The government has recently announced a number of delays to high-profile projects such as Hinkley Point C, the roll-out of universal credit and the model for the future funding of supported housing. In this context, many people in the housing sector are wondering when the planned pay-to-stay initiative will be implemented. At the time of writing (August 2016), there has been no change from the proposed April 2017 start date. The government estimates that the scheme will generate significant revenue for the exchequer so, although it’s not inconceivable that the implementation date could be delayed, it is very unlikely that the pay-to-stay scheme will be abandoned altogether.
I would therefore like to suggest that housing IT providers and housing providers’ IT directors should begin to actively plan and think about implementing the pay-to-stay scheme during the 2017/18 rent year. I had a workshop in July this year to look at the systems enhancements that would be needed to implement this new scheme and they are fairly major. We will need to hold earnings data at an individual person level and not just at a tenancy level. Because the definition of a household being used by the DCLG is the tenant and joint tenants plus their partners, this means that we will need to hold this earnings information for not just those people formally named on the tenancy agreement, but also for any other adults living in the household.
Each year, housing providers will be required to write to any tenants not receiving housing benefit asking them to provide details of who lives in the property along with their NI number, date of birth and taxable earnings.
Some housing professionals say that tenants simply won’t provide the information needed. But if they don’t do so, they will be expected to pay the full market rent from the point the scheme becomes active. This means that in addition to gathering earnings data, housing providers will also need to agree a method for determining the market rent of all of their properties. I have been looking on the Rightmove website for ex-council properties for rent and have discovered that in Solihull, the market rent can be 55-85 per cent higher than the social rent that tenants are currently paying.

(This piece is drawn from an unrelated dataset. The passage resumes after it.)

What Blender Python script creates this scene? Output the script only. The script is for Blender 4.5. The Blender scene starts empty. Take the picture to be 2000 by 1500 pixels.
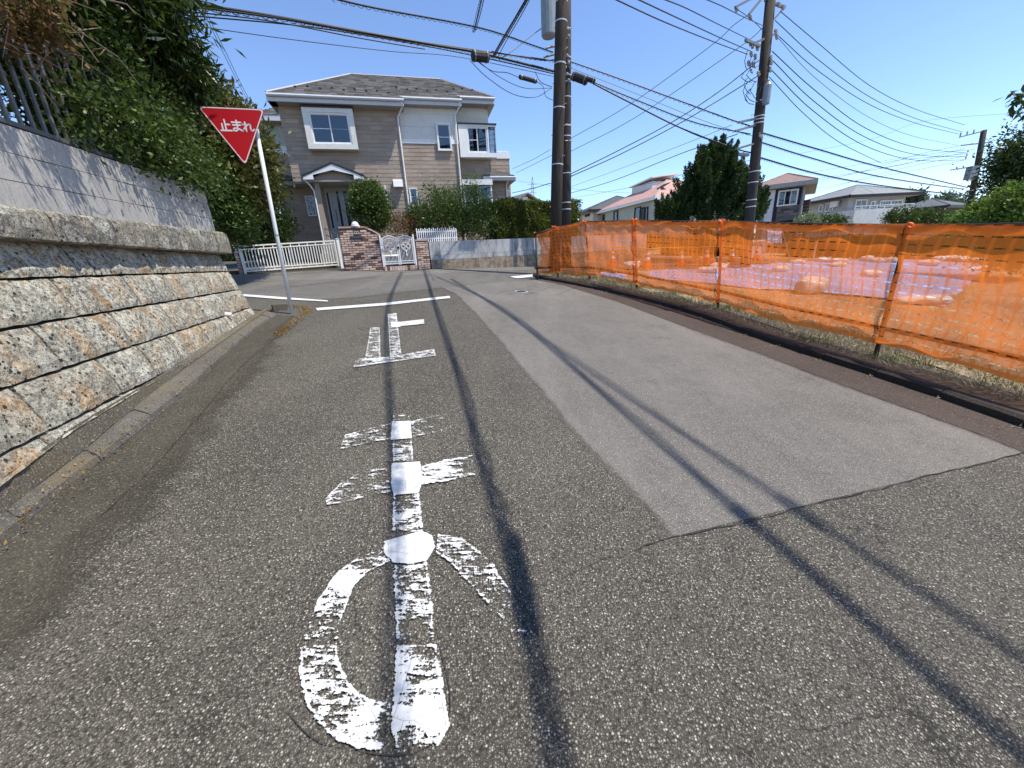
import bpy, math, random
import numpy as np
from mathutils import Vector, Matrix
random.seed(7); rng = np.random.default_rng(7)
sc = bpy.context.scene
col = sc.collection

# ------------------------------------------------------------------ measured geometry (survey of the street)
F = 751.0
UPC = np.array([-.0537, .9492, -.3099]); UPC /= np.linalg.norm(UPC)
NC = np.array([.0141, .9233, -.3839]); NC /= np.linalg.norm(NC)
FWC = np.array([0, 0, 1.]) - UPC*UPC[2]; FWC /= np.linalg.norm(FWC)
RTC = np.cross(UPC, FWC)
if RTC[0] < 0: RTC = -RTC
M = np.array([RTC, FWC, UPC]); NW = M @ NC
HP = 1.55
CAM = np.array([0, 0, HP/NW[2]])
def ray(px, py): return M @ np.array([(px-1000)/F, (750-py)/F, 1.0])
def G(px, py, h=0.0):
    r = ray(px, py); return CAM + r*(-(HP-h)/(NW @ r))
def gz(x, y):
    p = -(NW[0]*x+NW[1]*y)/NW[2]
    if p > 1.6: p = 1.6+.9*(1-math.exp(-(p-1.6)/.9))
    if p < -.5: p = -.5-.8*(1-math.exp(-(-.5-p)/.8))
    return p
def atD(px, py, D):
    r = ray(px, py); return CAM + r*(D/r[1])
def atz(px, py, z):
    r = ray(px, py); return CAM + r*((z-CAM[2])/r[2])
V = Vector

# ------------------------------------------------------------------ camera
cam = bpy.data.cameras.new('camera'); camo = bpy.data.objects.new('camera', cam); col.objects.link(camo)
cam.sensor_width = 36; cam.lens = 36*F/2000; cam.clip_start = .02; cam.clip_end = 3000
cx, cy, cz = M @ np.array([1, 0, 0]), M @ np.array([0, 1, 0]), -(M @ np.array([0, 0, 1]))
camo.matrix_world = Matrix(((cx[0], cy[0], cz[0], CAM[0]), (cx[1], cy[1], cz[1], CAM[1]), (cx[2], cy[2], cz[2], CAM[2]), (0, 0, 0, 1)))
sc.camera = camo
# ------------------------------------------------------------------ sky and sun
SUN_EL = math.radians(62); SUN_AZ = math.radians(108)       # azimuth clockwise from +Y
SD = V((math.sin(SUN_AZ)*math.cos(SUN_EL), math.cos(SUN_AZ)*math.cos(SUN_EL), math.sin(SUN_EL)))
world = bpy.data.worlds.new('World'); sc.world = world; world.use_nodes = True
wn = world.node_tree.nodes; wl = world.node_tree.links
sky = wn.new('ShaderNodeTexSky'); sky.sky_type = 'NISHITA'; sky.sun_disc = False
sky.sun_elevation = SUN_EL; sky.sun_rotation = SUN_AZ; sky.air_density = .85; sky.dust_density = 0.0; sky.ozone_density = 4.0
bg = wn['Background']; bg.inputs[1].default_value = .15
tint = wn.new('ShaderNodeMix'); tint.data_type = 'RGBA'; tint.blend_type = 'MULTIPLY'; tint.inputs[0].default_value = 1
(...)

This would mean that in some parts of Solihull, if tenants don’t provide the information as requested, they could see their rent increase by as much as £100 per week.
Housing providers who want to avoid unnecessary hardship and stress for their tenants need to begin actively planning now how they will capture the necessary data and how they will ensure that vulnerable tenants are supported.
After the rent increase letter goes out, the tenant will have 28 days to appeal. They can appeal on one of three grounds. If they believe their landlord has made a mistake in calculating their household income, they can write to them with evidence of their correct income. If the tenant believes the landlord has incorrectly applied the taper, they can appeal on those ground too. Or if they believe that the market rent the landlord has calculated for their property is too high, they can appeal against this.
However, if their earnings are just above a £31,000 threshold, it’s unlikely that this will make much difference to the rent they pay. Tenants also need to be aware that if they appeal the market rent, their rent can go up as well as down as a result of the appeal and that if they ask for an impartial assessment to be made by the Property Chamber then they may be charged an administrative cost for the appeal.
Section 83 of the Housing and Planning Act states: “HMRC may disclose information for the purpose of enabling a registered provider of social housing to determine whether it is obliged by rent regulations to charge a tenant a specific level of rent and what that level is”.
The DCLG and HMRC are now working with local authorities to understand how the data-sharing powers of HMRC could be used to support income collection and verification.
At this point, there is also a big question mark over whether the major IT systems providers will have made the necessary changes to their systems in time for the implementation of the scheme. I therefore have the following three pieces of advice for senior housing and IT managers.
Begin planning now – You will probably need to contact around 30-40 per cent of your tenants (i.e. those who don’t receive housing benefit). If people don’t respond with the required information, they could see dramatic rent increases and suffer unnecessary hardship, so begin planning now how you’re going to contact those tenants.
Develop temporary solutions – Assume that your systems providers won’t have developed fully-working solutions to help you manage this scheme in time for you to begin recording the information. So you’re going to have to think about using Access databases or spreadsheets!
Keep it as simple as possible – In time, systems and interfaces will be developed to validate the earnings information that tenants provide. Best-practice methods for determining the market rent of properties are also likely to evolve over time. However in the short term, the best advice is to try not to ‘over-think’ things, such as using proportionate common sense approaches to determine your market rents.
Chris Deery is head of ICT at Solihull Community Housing.